The state cites to this court's decision in State v. Stewart, Cuyahoga App. No. 81157, 2002-Ohio-6855, in which the defendant who damaged a door to a bar was convicted pursuant to R.C. 2909.05(B)(1)(b). However, in that case, we did not discuss the element of whether the property damaged was necessary to conduct business. Instead, we focused on whether "serious physical harm" was proven, requiring an instruction thereon.
{¶ 16} The state did present evidence to prove vandalism under R.C. 2909.05(B)(1)(a), which only requires showing damages in excess of $500. Evidence presented showed that the repair of the window cost over $500. However, the fact that sufficient evidence was presented under (B)(1)(a) does not support Sullivan's conviction under (B)(1)(b) because Sullivan was not indicted under (B)(1)(a) nor was the jury instructed regarding this section.
{¶ 17} This court in State v. Hart, Cuyahoga App. No. 79564, 2002-Ohio-1984 and State v. Hamley (2001), 142 Ohio App.3d 615, 756 N.E.2d 702, had the converse situation. That is, sufficient evidence was presented to support a conviction that the damaged property was "necessary" to conduct business, but the evidence was not sufficient to support a conviction that the damage was in excess of $500. In those cases, we concluded that because the indictment specifically recited the section of the vandalism statute that applied, and because the state did not seek to amend the indictment to refer to the other section, the defendant could not be convicted of the section not set forth in the indictment. Additionally, the trial court only instructed the jury on the section contained in the indictment.

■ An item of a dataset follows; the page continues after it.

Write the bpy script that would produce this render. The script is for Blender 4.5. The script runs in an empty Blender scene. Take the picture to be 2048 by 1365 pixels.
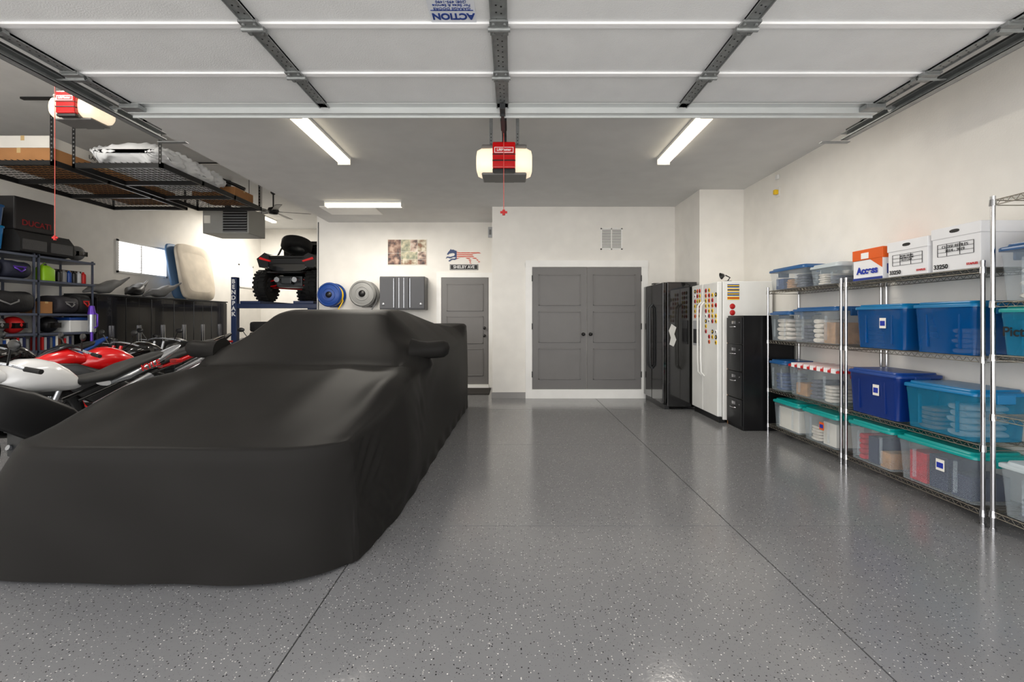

{¶ 18} We have the identical situation here. Sullivan's indictment recited verbatim section (B)(1)(b), and the state did not attempt to amend the indictment. The trial court also only instructed the jury regarding section (B)(1)(b). Accordingly, because the state failed to present evidence on an essential element of the vandalism offense, insufficient evidence existed to support the vandalism conviction. Sullivan's sole assigned error is well-taken. Sullivan's vandalism conviction is reversed and vacated. Although Sullivan requests to be discharged he has already served his sentence.
{¶ 19} Due to our disposition of the first assigned error, the second assigned error is moot and need not be addressed. App. R. 12(A)(1)(c).
Judgment is reversed and vacated.
It is ordered that appellant recover of appellee his costs herein taxed.
The court finds there were reasonable grounds for this appeal.
It is ordered that a special mandate be sent to said court to carry this judgment into execution.
A certified copy of this entry shall constitute the mandate pursuant to Rule 27 of the Rules of Appellate Procedure.
FRANK D. CELEBREZZE, JR., J., CONCURS; ANN DYKE, J., DISSENTS (SEE ATTACHED DISSENTING OPINION.)
{¶ 20} I respectfully dissent. I would conclude that there is sufficient evidence to support the vandalism conviction. I would find that a rational jury could conclude that the window was "necessary in order for its owner or possessor to engage in the owner's or possessor's profession, business, trade or occupation," under R.C. 2909.05(B)(1)(b), as the child care center and senior center require safe and secure premises. I also would apply this court's decision in State v. Stewart, Cuyahoga App. No. 81157, 2002-Ohio-6855. In Stewart, this court considered the sufficiency of the evidence of defendant's conviction for vandalism where he shot a door to a bar and determined that the state established that defendant knowingly caused physical harm to property that is necessary in order for its owner or possessor to engage in the owner's or possessor's profession, business, trade, or occupation.